Apple has agreed to work with Intel to design and manufacture chips in the United States, according to remarks from President Donald Trump that several outlets reported this week.

Trump framed the arrangement as a major win for U.S. manufacturing, per Yahoo Finance. The same report describes the deal as signaling a potential shift of some of Apple's processor work toward domestic production.

Investors reacted quickly. According to Memeburn, Intel's stock jumped 10% after Trump announced the deal. Yahoo Finance reported Intel (INTC) shares up 7.6% on news of the prospective foundry partnership.
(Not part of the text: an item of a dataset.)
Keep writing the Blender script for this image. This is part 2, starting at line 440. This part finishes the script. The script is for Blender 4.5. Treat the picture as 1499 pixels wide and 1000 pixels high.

The two figures come from different sources covering the same move in Intel's stock.

The coverage centers on Intel acting as a foundry — the company that actually fabricates chips — for Apple, with both chip design and manufacturing happening in the U.S. Reporting from eciks.org and Yahoo Finance both describe the partnership in those terms.

Multiple outlets, including Memeburn, raised the question of what the tie-up could mean for the products people actually buy, namely iPhones and Macs, as well as for TSMC, the Taiwanese manufacturer long associated with cutting-edge chip production.

It's worth noting the deal is described in the sources largely through Trump's announcement, with some coverage calling the foundry partnership prospective rather than finalized.

Why it matters: where the chips inside Apple's most popular devices get made is both an economic and a geopolitical question, and a shift toward U.S. manufacturing with Intel would mark a notable change from the status quo.